I'm having difficulties getting redis to work in a Docker Swarm setup. At first it works, but after a while (probably after a service restart), I'm getting these errors:

03 Mar 2020 13:41:09.748 * Connecting to MASTER redis-master:6379
03 Mar 2020 13:41:09.749 * MASTER <-> REPLICA sync started
03 Mar 2020 13:41:09.749 # Error condition on socket for SYNC: Connection refused
03 Mar 2020 13:41:10.751 * Connecting to MASTER redis-master:6379
…

These go on forever.

I'm using a docker-compose stack. I have 1 master, and replicas on each of the 3 servers. The setup doesn't use sentinels. My thinking is that if the master fails, docker restarts the service and it reads the config back in via the shared volume that is used by masters and replicas. Relevant parts:

redis-master:
    image: "${CI_REGISTRY_IMAGE}:redis_master-${CI_COMMIT_REF_SLUG}"
    networks:
      - mynetwork
    volumes:
      - redis:/opt/scripts
    ports:
      - 6379:6379
    command: sh -c 'redis-server /usr/local/etc/redis/redis.conf --bind $$(hostname -i)'
    deploy:
      replicas: 1
      update_config:
        parallelism: 1
        delay: 10s
        order: stop-first
        failure_action: rollback
      rollback_config:
        parallelism: 1
        delay: 10s
        order: stop-first
      restart_policy:
        condition: on-failure
        delay: 10s
        max_attempts: 5
        window: 180s
    healthcheck:
      test: /usr/local/bin/healthcheck.sh
      interval: 30s
      timeout: 10s
      retries: 3
      start_period: 1m

  redis-replica:
    image: "${CI_REGISTRY_IMAGE}:redis_replica-${CI_COMMIT_REF_SLUG}"
    networks:
      - mynetwork
    volumes:
      - redis:/opt/scripts
    ports:
      - 6380:6380
    command: sh -c 'redis-server /usr/local/etc/redis/redis.conf --bind $$(hostname -i) --replica-announce-ip $$(hostname -i) --port 6380 --replicaof redis-master 6379'
    depends_on:
      - redis-master
    deploy:
      mode: global
      update_config:
        parallelism: 1
        delay: 10s
        order: stop-first
        failure_action: rollback
      rollback_config:
        parallelism: 1
        delay: 10s
        order: stop-first
      restart_policy:
        condition: on-failure
        delay: 10s
        max_attempts: 5
        window: 180s
    healthcheck:
      test: /usr/local/bin/healthcheck.sh
      interval: 30s
      timeout: 10s
      retries: 3
      start_period: 1m

I have tested this setup and it seems to work. I've also tested rebooting each of the 3 servers, and after a while Redis connects to all of the instances fine, so they seem to find each other.

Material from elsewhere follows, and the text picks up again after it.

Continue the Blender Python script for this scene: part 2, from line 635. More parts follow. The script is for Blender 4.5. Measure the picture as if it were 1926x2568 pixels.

But, after a while this breaks. I don't know exactly when, by the time I notice it, my log is full of reconnecting messages.

If I bind to 0.0.0.0, everything seems to go well (at least for longer periods of time), but this puts my database wide open, so that's not feasible. I have a feeling the problem has something to do with the binding, or a restart of the service gets a new IP or something, I don't know.

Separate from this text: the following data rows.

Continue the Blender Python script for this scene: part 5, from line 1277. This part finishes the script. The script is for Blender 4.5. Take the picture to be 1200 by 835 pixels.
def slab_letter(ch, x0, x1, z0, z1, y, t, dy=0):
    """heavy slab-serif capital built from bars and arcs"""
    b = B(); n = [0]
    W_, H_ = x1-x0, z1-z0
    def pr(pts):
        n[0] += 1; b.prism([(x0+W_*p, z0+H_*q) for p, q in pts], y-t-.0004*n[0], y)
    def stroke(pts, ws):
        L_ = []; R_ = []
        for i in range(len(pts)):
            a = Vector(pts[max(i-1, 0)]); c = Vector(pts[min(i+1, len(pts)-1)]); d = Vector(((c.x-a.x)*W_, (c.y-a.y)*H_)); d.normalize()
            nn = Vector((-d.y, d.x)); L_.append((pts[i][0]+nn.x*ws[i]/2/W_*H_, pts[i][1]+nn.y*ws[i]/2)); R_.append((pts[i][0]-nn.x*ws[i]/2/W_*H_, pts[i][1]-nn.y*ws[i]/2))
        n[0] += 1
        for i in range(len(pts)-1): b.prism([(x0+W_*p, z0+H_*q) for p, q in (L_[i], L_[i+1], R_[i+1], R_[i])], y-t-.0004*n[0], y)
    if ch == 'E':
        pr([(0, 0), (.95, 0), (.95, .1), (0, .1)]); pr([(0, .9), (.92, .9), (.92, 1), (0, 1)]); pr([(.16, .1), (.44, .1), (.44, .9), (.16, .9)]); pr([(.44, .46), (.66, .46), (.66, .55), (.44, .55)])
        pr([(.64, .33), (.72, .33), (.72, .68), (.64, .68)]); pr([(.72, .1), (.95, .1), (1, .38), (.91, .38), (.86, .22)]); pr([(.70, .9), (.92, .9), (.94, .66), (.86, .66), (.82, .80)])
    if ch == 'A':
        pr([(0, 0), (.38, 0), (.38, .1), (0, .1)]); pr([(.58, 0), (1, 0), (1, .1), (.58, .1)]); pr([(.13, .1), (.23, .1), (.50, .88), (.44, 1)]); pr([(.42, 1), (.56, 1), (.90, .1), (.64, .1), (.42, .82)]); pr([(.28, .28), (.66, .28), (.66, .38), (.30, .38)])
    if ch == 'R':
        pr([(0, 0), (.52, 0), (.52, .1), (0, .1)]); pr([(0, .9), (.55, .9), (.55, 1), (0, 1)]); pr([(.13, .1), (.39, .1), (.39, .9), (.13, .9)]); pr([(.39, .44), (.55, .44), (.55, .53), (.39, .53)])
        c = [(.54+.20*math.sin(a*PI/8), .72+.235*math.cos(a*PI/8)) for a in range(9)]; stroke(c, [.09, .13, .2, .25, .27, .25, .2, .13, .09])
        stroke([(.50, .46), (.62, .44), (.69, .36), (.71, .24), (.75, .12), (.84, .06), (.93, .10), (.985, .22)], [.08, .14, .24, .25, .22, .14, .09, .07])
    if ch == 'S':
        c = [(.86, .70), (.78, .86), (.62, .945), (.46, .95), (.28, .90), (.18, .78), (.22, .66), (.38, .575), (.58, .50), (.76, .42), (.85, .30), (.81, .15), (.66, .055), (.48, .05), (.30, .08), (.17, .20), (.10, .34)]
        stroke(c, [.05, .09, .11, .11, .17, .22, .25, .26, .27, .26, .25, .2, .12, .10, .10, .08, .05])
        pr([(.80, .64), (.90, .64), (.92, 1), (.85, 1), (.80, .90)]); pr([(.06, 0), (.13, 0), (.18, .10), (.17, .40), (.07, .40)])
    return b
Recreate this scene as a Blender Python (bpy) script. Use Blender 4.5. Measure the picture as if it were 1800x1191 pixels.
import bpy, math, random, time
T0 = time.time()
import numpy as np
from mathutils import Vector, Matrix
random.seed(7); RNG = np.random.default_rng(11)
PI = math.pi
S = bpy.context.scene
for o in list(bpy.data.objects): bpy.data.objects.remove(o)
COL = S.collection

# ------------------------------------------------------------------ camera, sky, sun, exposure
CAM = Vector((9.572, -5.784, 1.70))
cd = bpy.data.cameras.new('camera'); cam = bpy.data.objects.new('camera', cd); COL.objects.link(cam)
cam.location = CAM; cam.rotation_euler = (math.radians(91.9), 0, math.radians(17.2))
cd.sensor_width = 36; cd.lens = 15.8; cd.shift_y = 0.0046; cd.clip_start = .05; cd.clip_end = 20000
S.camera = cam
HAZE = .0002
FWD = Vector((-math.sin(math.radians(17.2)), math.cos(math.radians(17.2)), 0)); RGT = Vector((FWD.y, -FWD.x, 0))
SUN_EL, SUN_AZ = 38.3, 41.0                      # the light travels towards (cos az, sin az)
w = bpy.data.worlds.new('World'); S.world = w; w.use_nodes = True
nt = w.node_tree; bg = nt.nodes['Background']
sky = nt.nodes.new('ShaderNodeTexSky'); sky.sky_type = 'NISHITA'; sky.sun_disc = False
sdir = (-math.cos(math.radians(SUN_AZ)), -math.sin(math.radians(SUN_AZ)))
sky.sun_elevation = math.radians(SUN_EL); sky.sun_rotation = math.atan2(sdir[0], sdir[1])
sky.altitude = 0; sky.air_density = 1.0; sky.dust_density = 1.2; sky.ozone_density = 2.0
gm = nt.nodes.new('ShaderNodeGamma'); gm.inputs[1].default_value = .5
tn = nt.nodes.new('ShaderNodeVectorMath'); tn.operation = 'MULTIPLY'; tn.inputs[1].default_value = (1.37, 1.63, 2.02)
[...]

Any help much appreciated!

Comment From: Monokai

Update. I now did change the bind to 0.0.0.0, and used expose: 6379 instead of ports: "6379:6379" to expose the port to other services in the overlay network without mapping the port of the container to the host.

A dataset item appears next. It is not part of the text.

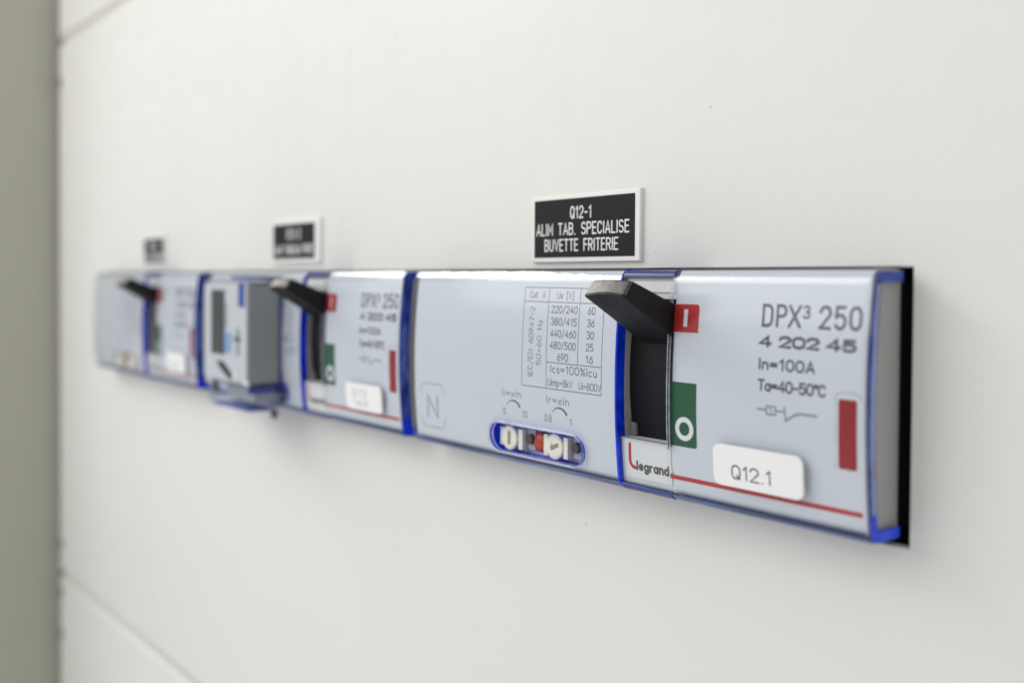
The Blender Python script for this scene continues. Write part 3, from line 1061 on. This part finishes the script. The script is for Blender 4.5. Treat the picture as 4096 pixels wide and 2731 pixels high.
    t.stroke([(-20.7, -1.1), (-20.35, -1.8), (-20.0, -2.5)], .13, K)
    t.stroke([(-19.4, -1.75), (-17.5, -1.75)], .18, K)
    t.stroke([(-17.55, -.95), (-17.4, -2.2), (-17.3, -3.25)], .17, K)
    t.stroke([(-17.3, -3.25), (-15.3, -2.0), (-14.0, -1.75), (-11.1, -1.85)], .22, K)
    B(t, 'breaker_symbol', 'print_pale')
    mb = MB()
    mb.rrect(-6.85, -3.5, -9.85, 1.5, 0.35, -.02, .1)
    ind = B(mb, 'trip_indicator', 'red_deep')
    t = MB()
    t.stroke([(-7.5, -10.0), (-7.5, -4), (-7.5, 1.6)] + arc(-6.4, 1.6, 1.1, 1.0, 180, 90, 5) + [(-4.0, 2.6)] + arc(-3.9, 1.6, 1.1, 1.0, 90, 0, 5), .07, K)
    B(t, 'indicator_outline', 'print_pale', ind)
    mb = MB()
    mb.rrect(-44.5, -2.7, -17.35, -16.5, .05, -.02, .05)
    B(mb, 'red_stripe', 'red_mark')

    # --- maker's plate under the lever
    mb = MB()
    mb.rrect(-57.1, -44.3, -18.9, -10.95, .3, -0.3, .12)
    pl = B(mb, 'brand_plate', 'body_white')
    KP = on_face(-0.15)
    t = MB()
    t.stroke([(-55.35, -12.1), (-55.4, -13), (-55.45, -14), (-55.5, -15), (-55.45, -15.7), (-55.2, -16.25), (-54.75, -16.6), (-54.2, -16.75), (-53.85, -16.78)], .36, KP, d=.06)
    B(t, 'logo_stroke', 'red_mark', pl)
    t = MB()
    text(t, 'legrand', -53.6, -45.15, -17.0, 1.62, .235, KP, gap=.26, d=.07)
    B(t, 'brand_lettering', 'logo_grey', pl)

    # --- name sticker stuck on the outside of the clear cover
    mb = MB()
    mb.rrect(-32.2, -12.9, -16.15, -8.75, 1.5, 1.02, .55)
    st = B(mb, 'name_sticker', 'sticker_white')
    t = MB()
    text(t, 'Q12.1', -27.9, -19.4, -14.55, 2.35, .15, on_face(1.57), gap=.2)
    B(t, 'sticker_lettering', 'ink_black', st)
    return root


near = make_breaker()
more = [(-139.6, 'middle breaker of the row, its left half hidden behind the grey display unit', ('Q12', '16A')),
        (-284.6, 'most blurred breaker at the far left end of the row, beyond the display unit', ('Q12.3',))]
for dx, lab, lines in more:
    c = copy_tree(near)
    c.location = Vector((OX + dx, 0, 0)) * MM
    c['label'] = lab
    ring = end_ring(True, lambda mb, n, m: mb.build(n, m, None, ORG, link=False))
    for ch in c.children:
        if ch.name.startswith('front_cover'):
            for g in ch.children:
                g.data = ring.data
    bpy.data.objects.remove(ring)
    if len(lines) == 1:
        for ch in c.children:
            if ch.name.startswith(('label_field', 'label_cover')):
                ch.data = ch.data.copy()
                for v_ in ch.data.vertices:
                    if v_.co.x < (-131 - OX) * MM:
                        v_.co.x += 6.5 * MM
                for i_, m_ in enumerate(ch.data.materials):
                    if m_ == M['edge_blue']:
                        ch.data.materials[i_] = M['body_grey']
    t = MB()
    if len(lines) == 2:
        text(t, lines[0], -28.5, -20.5, -12.2, 1.7, .12, on_face(1.57), gap=.2)
        text(t, lines[1], -28.0, -20.0, -14.9, 1.7, .12, on_face(1.57), gap=.2)
    else:
        text(t, lines[0], -27.9, -19.4, -14.55, 2.35, .15, on_face(1.57), gap=.2)
    tmp = t.build('sticker_lettering', 'print_pale', None, ORG, link=False)
    for ch in c.children:
        if ch.name.startswith('name_sticker'):
            ch.location.x += 3.5 * MM
        for g in ch.children:
            if g.name.startswith('sticker_lettering'):
                g.data = tmp.data
    bpy.data.objects.remove(tmp)

# ------------------------------------------------------------------ display unit on the middle breaker
U0 = (-230, 0, 0)
unit = empty('display_unit', U0, 'grey box with a dark display and blue marks mounted on the middle breaker', 'display unit')


def rbox(mb, x0, x1, y0, y1, z0, z1, r, mi=0, front_mi=None):
    """box whose edges round along y, slightly chamfered front"""
    pts = rr(x0, z0, x1, z1, r, r)[:-1]
    n = len(pts)
    cx, cz = (x0 + x1) / 2, (z0 + z1) / 2
    e = 0.6
    ins = [(cx + (x - cx) * (1 - 2 * e / (x1 - x0)), cz + (z - cz) * (1 - 2 * e / (z1 - z0))) for x, z in pts]
    v = [(x, y1, z) for x, z in pts] + [(x, y0 + e, z) for x, z in pts] + [(x, y0, z) for x, z in ins]
    f = []
    for k in range(2):
        for i in range(n):
            j = (i + 1) % n
            f.append((k * n + i, k * n + j, (k + 1) * n + j, (k + 1) * n + i))
    mb.add(v, f, mi)
    mb.add(v[2 * n:], [tuple(range(n))], mi if front_mi is None else front_mi)
    mb.add(v[:n], [tuple(range(n))], mi)


mb = MB()
rbox(mb, -248.4, -212.7, -21.2, -9.0, -13.4, 19.2, 1.6, 1, 0)
hs = mb.build('housing', ['unit_light', 'unit_side'], unit, U0)
mb = MB()
mb.box(-241.4, -230.6, -21.45, -21.21, -4.4, 16.6)
mb.build('display', 'lcd_dark', unit, U0)
mb = MB()
mb.box(-219.4, -214.9, -21.4, -21.21, 11.4, 18.9)
mb.build('blue_mark', 'unit_blue', unit, U0)
mb = MB()
mb.box(-230.2, -225.4, -21.4, -21.21, -3.6, 2.9)
mb.build('blue_key', 'unit_sky', unit, U0)
mb = MB()
mb.box(-229.6, -228.6, -21.32, -21.2, 4.5, 12.5)
mb.box(-224.0, -217.5, -21.32, -21.2, 0.5, 1.6)
mb.box(-221.5, -218.5, -21.32, -21.2, -4.0, 4.5)
mb.build('small_print', 'print_pale', unit, U0)
mb = MB()
mb.add([(x, -21.35, z) for x, z in [(-237.2, -6.6), (-231.5, -6.8), (-224.0, -10.8), (-224.6, -12.2), (-228.0, -11.6), (-235.0, -8.6)]], [tuple(range(6))])
mb.add([(x, -21.22, z) for x, z in [(-237.2, -6.6), (-231.5, -6.8), (-224.0, -10.8), (-224.6, -12.2), (-228.0, -11.6), (-235.0, -8.6)]], [tuple(range(6))])
mb.build('keyhole', 'casing_black', unit, U0)
mb = MB()
mb.cyl((-221.5, -10.9), 1.3, -21.9, -21.21, 20, r2=1.1)
mb.build('push_button', 'knob_cream', unit, U0)
# clear blue-edged tray below and around the box
mb = MB()
rbox(mb, -249.3, -211.8, -19.6, -9.6, -22.0, -13.6, 4.0, 0)
tr = mb.build('clear_tray', 'clear_blue', unit, U0)
mb = MB()
mb.box(-234.5, -213.2, -18.6, -9.8, -18.8, -13.7)
mb.build('tray_filling', 'side_grey', tr, U0)
mb = MB()
rbox(mb, -244.6, -216.5, -19.4, -10.2, -21.9, -21.2, 0.3, 0)
mb.build('tray_edge', 'edge_ring', tr, U0)
mb = MB()
mb.cyl((-241.0, -15.6), 2.0, -20.4, -19.65, 20)
mb.build('latch', 'screw_dark', tr, U0)
# clear lid on top, with blue rim
mb = MB()
mb.box(-249.0, -212.2, -20.9, -9.5, 19.3, 20.2, 0)
lid = mb.build('top_lid', 'clear_bend', unit, U0)
mb = MB()
mb.box(-226.0, -212.15, -20.95, -9.6, 20.22, 21.2, 0)
mb.build('lid_edge', 'blue_streak_deep', lid, U0)
mb = MB()
mb.box(-212.65, -212.3, -10.6, -9.0, -15.6, 19.0, 0)
mb.box(-212.65, -212.3, -21.0, -10.6, -15.8, -13.6, 0)
mb.build('side_rim', 'blue_streak_deep', unit, U0)
for x, y, z in ((-243.9, -21.0, -13.6), (-213.5, -21.0, -12.6)):  # white beads standing in for specular glints on the unit's corners
    mb = MB()
    n = 16
    for i in range(8):
        a0, a1 = -math.pi / 2 + i / 8 * math.pi, -math.pi / 2 + (i + 1) / 8 * math.pi
        v = []
        for a in (a0, a1):
            v += [(x + .9 * math.cos(a) * math.cos(2 * math.pi * k / n), y + .9 * math.sin(a), z + .9 * math.cos(a) * math.sin(2 * math.pi * k / n)) for k in range(n)]
        mb.add(v, [(k, (k + 1) % n, n + (k + 1) % n, n + k) for k in range(n)])
    mb.build('glint_bead', 'sticker_white', unit, U0)

# ------------------------------------------------------------------ engraved plates above the breakers
LG = 'engraved name plates above the breakers'


def plate(x0, x1, z0, z1, bord, lines, label, r=.17):
    org = ((x0 + x1) / 2, 0, (z0 + z1) / 2)
    root = empty('name_plate', org, label, 'name plate', LG)
    mb = MB()
    loops = [rect_loop(x0, x1, z0, z1, 0.02), rect_loop(x0, x1, z0, z1, -0.78), rect_loop(x0 + .2, x1 - .2, z0 + .2, z1 - .2, -0.95)]
    loops_to_mesh(mb, loops)
    mb.add(loops[-1], [(0, 1, 2, 3)])
    mb.build('plate_holder', 'plate_white', root, org, 20)
    bx0, bx1, bz0, bz1 = bord
    mb = MB()
    mb.box(bx0, bx1, -1.03, -0.9, bz0, bz1)
    face = mb.build('engraved_face', 'engraved_black', root, org)
    t = MB()
    fn = on_plane(-1.035)
    for s, a, b, z, h in lines:
        text(t, s, a, b, z, h, r, fn, gap=.26)
    t.build('engraving', 'print_white', face, org)
    return root


plate(-97.1, -61.25, 24.6, 39.9, (-95.9, -62.75, 25.7, 38.9),
      [('Q12-1', -83.1, -76.3, 34.5, 2.5), ('ALIM TAB. SPECIALISE', -95.0, -64.5, 30.85, 2.5), ('BUVETTE FRITERIE', -92.0, -67.8, 27.2, 2.5)],
      'sharp black engraved plate in a white holder reading Q12-1, nearest of the three')
plate(-238.6, -203.4, 25.6, 40.3, (-237.2, -207.0, 27.1, 38.6),
      [('Q12-2', -226.8, -217.0, 33.9, 2.9), ('ALIM TABLEAU FRITE', -236.0, -208.0, 28.9, 2.6)],
      'blurred black plate with two engraved lines in a white holder above the middle breaker', r=.22)
plate(-370.6, -343.6, 25.4, 38.8, (-369.2, -345.2, 26.9, 37.4),
      [('Q12-3', -362.0, -353.0, 33.0, 2.7), ('ALIM TABLEAU', -368.0, -346.5, 28.4, 2.6)],
      'most blurred black plate, leftmost and smallest of the three above the breakers', r=.24)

Again, everything looks OK and after a while I'm now getting:

Mar 2020 10:52:21.924 # Unable to connect to MASTER: Resource temporarily unavailable
Mar 2020 10:52:22.927 * Connecting to MASTER redis-master:6379
Mar 2020 10:52:22.928 # Unable to connect to MASTER: Resource temporarily unavailable
Mar 2020 10:52:23.931 * Connecting to MASTER redis-master:6379
…

It repeats every second

Comment From: Monokai

Update. This might have been an out-of-memory error. I've upgraded the server to include more memory and I haven't got any issues since two weeks.

I would like to hear if this Docker Swarm setup is the right way to go or if I need to put Redis in cluster mode or something. It's all a bit vague to me how a Redis master / replica setup ideally should be used in a Docker Swarm setup. I only use Redis for caching purposes and it doesn't matter all that much if some data is lost due to restarting a Redis instance.